### Stated goal
Drop every picture, then transcribe the remaining data exactly.

=== Material provided ===

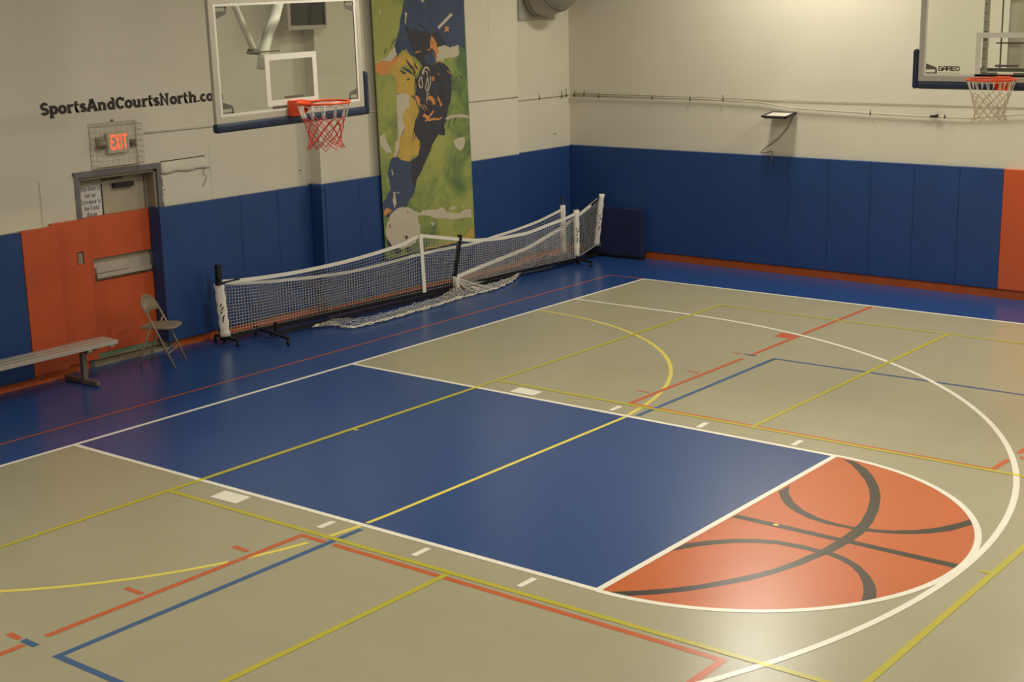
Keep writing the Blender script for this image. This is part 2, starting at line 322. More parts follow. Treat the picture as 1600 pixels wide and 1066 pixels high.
# white basketball lines
fline((-.016,-7.66),(-.014,7.67), .05, 'line_white', 8)
fline((-.04,7.645),(20,7.68), .05, 'line_white', 8); fline((-.04,-7.64),(20,-7.64), .05, 'line_white', 8)
fline((-.016,-1.80),(5.79,-1.778), .05, 'line_white', 8); fline((-.016,1.805),(5.79,1.778), .05, 'line_white', 8)
fline((5.765,-1.80),(5.765,1.80), .05, 'line_white', 8)
fcurve([(5.765+1.802*math.cos(math.radians(a)), 1.785*math.sin(math.radians(a))) for a in range(-90, 91, 2)], .05, 'line_white', 8)
fcurve([(0,-5.99),(1.6,-5.99)]+[(1.6+5.99*math.cos(math.radians(a)), 5.99*math.sin(math.radians(a))) for a in range(-88, 89, 2)]+[(1.6,5.99),(0,5.99)], .05, 'line_white', 8.4)
for t in ([(2.113,-1.858),(2.415,-1.846),(2.43,-2.024),(2.13,-2.034)], [(2.14,1.861),(2.132,2.049),(2.432,2.04),(2.44,1.873)],
          [(3.338,-2.023),(3.338,-1.864),(3.391,-1.859),(3.398,-2.023)], [(4.311,-2.032),(4.305,-1.86),(4.356,-1.858),(4.363,-2.033)], [(5.275,-2.038),(5.275,-1.859),(5.325,-1.862),(5.321,-2.035)],
          [(4.335,1.846),(4.324,2.026),(4.383,2.019),(4.394,1.849)], [(5.305,1.841),(5.299,2.022),(5.35,2.014),(5.352,1.839)], [(3.354,1.87),(3.347,2.041),(3.407,2.035),(3.403,1.865)]):
    fpoly(t, 'line_white', 8)
# yellow lines
YT = lambda y: 1.745+.007*y
fline((YT(-6.7),-6.7),(YT(6.68),6.70), .05, 'line_yellow', 9.5)
fline((YT(-2.13),-2.127),(12,-2.10), .05, 'line_yellow', 9.5); fline((YT(2.13),2.134),(12,2.15), .05, 'line_yellow', 9.5)
fline((1.77,6.672),(12,6.672), .045, 'line_yellow', 9); fline((1.7,-6.672),(12,-6.672), .05, 'line_yellow', 9)
fline((4.765,2.16),(4.80,6.67), .05, 'line_yellow', 9); fline((4.762,-2.15),(4.757,-6.67), .05, 'line_yellow', 9)
fline((7.79,-6.7),(7.79,6.7), .05, 'line_yellow', 9); fline((7.70,0.01),(7.79,.01), .04, 'line_yellow', 9); fline((1.74,0.0),(1.82,0.0), .04, 'line_yellow', 9)
darc = [(3.65*math.cos(math.radians(a)), 1.5+3.65*math.sin(math.radians(a))) for a in range(0, 91, 3)]
fcurve([(3.612,1.80)]+[(x*.99+.0, y+.02) for x, y in darc if y > 1.84], .042, 'line_yellow_b', 4.2)
fcurve([(3.60,-1.74),(3.61,-1.5),(3.615,0),(3.62,1.5),(3.622,1.76)], .04, 'line_yellow_b', 7)
nd = [(x*.99, -y+.02) for x, y in darc if y > 1.84]
narc = interp2([(3.60,-1.80)]+nd, 120)
for seg in ([p for p in narc if p[0] > 3.545], [p for p in narc if 3.372 < p[0] < 3.528], [p for p in narc if p[0] < 3.335]): fcurve(seg, .042, 'line_yellow_b', 4.2)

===

### Worked answer
Keep writing the Blender script for this image. This is part 2, starting at line 322. More parts follow. Treat the picture as 1600 pixels wide and 1066 pixels high.
# white basketball lines
fline((-.016,-7.66),(-.014,7.67), .05, 'line_white', 8)
fline((-.04,7.645),(20,7.68), .05, 'line_white', 8); fline((-.04,-7.64),(20,-7.64), .05, 'line_white', 8)
fline((-.016,-1.80),(5.79,-1.778), .05, 'line_white', 8); fline((-.016,1.805),(5.79,1.778), .05, 'line_white', 8)
fline((5.765,-1.80),(5.765,1.80), .05, 'line_white', 8)
fcurve([(5.765+1.802*math.cos(math.radians(a)), 1.785*math.sin(math.radians(a))) for a in range(-90, 91, 2)], .05, 'line_white', 8)
fcurve([(0,-5.99),(1.6,-5.99)]+[(1.6+5.99*math.cos(math.radians(a)), 5.99*math.sin(math.radians(a))) for a in range(-88, 89, 2)]+[(1.6,5.99),(0,5.99)], .05, 'line_white', 8.4)
for t in ([(2.113,-1.858),(2.415,-1.846),(2.43,-2.024),(2.13,-2.034)], [(2.14,1.861),(2.132,2.049),(2.432,2.04),(2.44,1.873)],
          [(3.338,-2.023),(3.338,-1.864),(3.391,-1.859),(3.398,-2.023)], [(4.311,-2.032),(4.305,-1.86),(4.356,-1.858),(4.363,-2.033)], [(5.275,-2.038),(5.275,-1.859),(5.325,-1.862),(5.321,-2.035)],
          [(4.335,1.846),(4.324,2.026),(4.383,2.019),(4.394,1.849)], [(5.305,1.841),(5.299,2.022),(5.35,2.014),(5.352,1.839)], [(3.354,1.87),(3.347,2.041),(3.407,2.035),(3.403,1.865)]):
    fpoly(t, 'line_white', 8)
# yellow lines
YT = lambda y: 1.745+.007*y
fline((YT(-6.7),-6.7),(YT(6.68),6.70), .05, 'line_yellow', 9.5)
fline((YT(-2.13),-2.127),(12,-2.10), .05, 'line_yellow', 9.5); fline((YT(2.13),2.134),(12,2.15), .05, 'line_yellow', 9.5)
fline((1.77,6.672),(12,6.672), .045, 'line_yellow', 9); fline((1.7,-6.672),(12,-6.672), .05, 'line_yellow', 9)
fline((4.765,2.16),(4.80,6.67), .05, 'line_yellow', 9); fline((4.762,-2.15),(4.757,-6.67), .05, 'line_yellow', 9)
fline((7.79,-6.7),(7.79,6.7), .05, 'line_yellow', 9); fline((7.70,0.01),(7.79,.01), .04, 'line_yellow', 9); fline((1.74,0.0),(1.82,0.0), .04, 'line_yellow', 9)
darc = [(3.65*math.cos(math.radians(a)), 1.5+3.65*math.sin(math.radians(a))) for a in range(0, 91, 3)]
fcurve([(3.612,1.80)]+[(x*.99+.0, y+.02) for x, y in darc if y > 1.84], .042, 'line_yellow_b', 4.2)
fcurve([(3.60,-1.74),(3.61,-1.5),(3.615,0),(3.62,1.5),(3.622,1.76)], .04, 'line_yellow_b', 7)
nd = [(x*.99, -y+.02) for x, y in darc if y > 1.84]
narc = interp2([(3.60,-1.80)]+nd, 120)
for seg in ([p for p in narc if p[0] > 3.545], [p for p in narc if 3.372 < p[0] < 3.528], [p for p in narc if p[0] < 3.335]): fcurve(seg, .042, 'line_yellow_b', 4.2)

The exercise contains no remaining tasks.